Fri, May 11, 2012 Joshua Billington Telework Advocacy

From a broader, strategic perspective, perhaps the discussion should extend beyond simply “who is paying for this” to “who is managing it”. It’s easy to shift costs to the employee, since most have residential broadband connections already and are willing to pay in exchange for the opportunity to work from home, but oversight, service and support for that connection are then left to the employee. Would a federal agency (or any private enterprise) require that each employee obtain and manage the internet connection at their cubicle within the corporate office? Certainly not. Then why is it procedure to shift all connectivity management onto the shoulders of a teleworker? The connection should be owned, managed, monitored, supported by the agency and subject to business-class service level agreements, just like it is in the office, even if the individual employee is paying for it.

Tue, May 8, 2012 DC

Parts of GSA (if not all) used to pay for DSL lines for full-time teleworkers only and those lines were to be used only for official duties. When revised telework rules went into effect in 2007, that went away and folks were supposed to go get their own. I know one person who didn't want to pay so started using the GSA offered dial-up connection then complained loudly about how hard it was to get things done at home because it was so slow. Needless to say, he got no sympathy.

Mon, May 7, 2012

It seems this article and commentary place most of the emphasis on the teleworker and how it is of benefit to them to telework. That is true and many who are eligible to telework like it. In fact, they don't want to challenge any issue for fear of losing the flexibility. On the other hand, worker flexibility is not what was behind the initial talks of telework. Less traffic, less emissions, less space required (an office capable of housing 2000 employees for a staff of 4000). There are also great benefits to the agency if people telework (not to mention being able to have an expert on staff from across the country). The solution needs to be win-win and not twisted to threaten workers to pay for your connection or don't telework. What happens when connectivity is lost at the office? Do we send workers home to work or give them administrative leave? Share the cost so both win is the only way.

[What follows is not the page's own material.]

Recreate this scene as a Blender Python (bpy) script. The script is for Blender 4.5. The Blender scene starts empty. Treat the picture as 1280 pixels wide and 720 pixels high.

Mon, May 7, 2012 SOTE Contractor Federal Agency

The worker must provide their own internet connectivity, their own computer system, their own software. But, of course, it MUST all have the blessing of the Peter Tseronis' of this world. Such blessings are really only given to god's chosen (Feds) but heaven-forbid a contractor uses anything but blessed setup when something goes worng. After all, contractors can never do anything right anyway.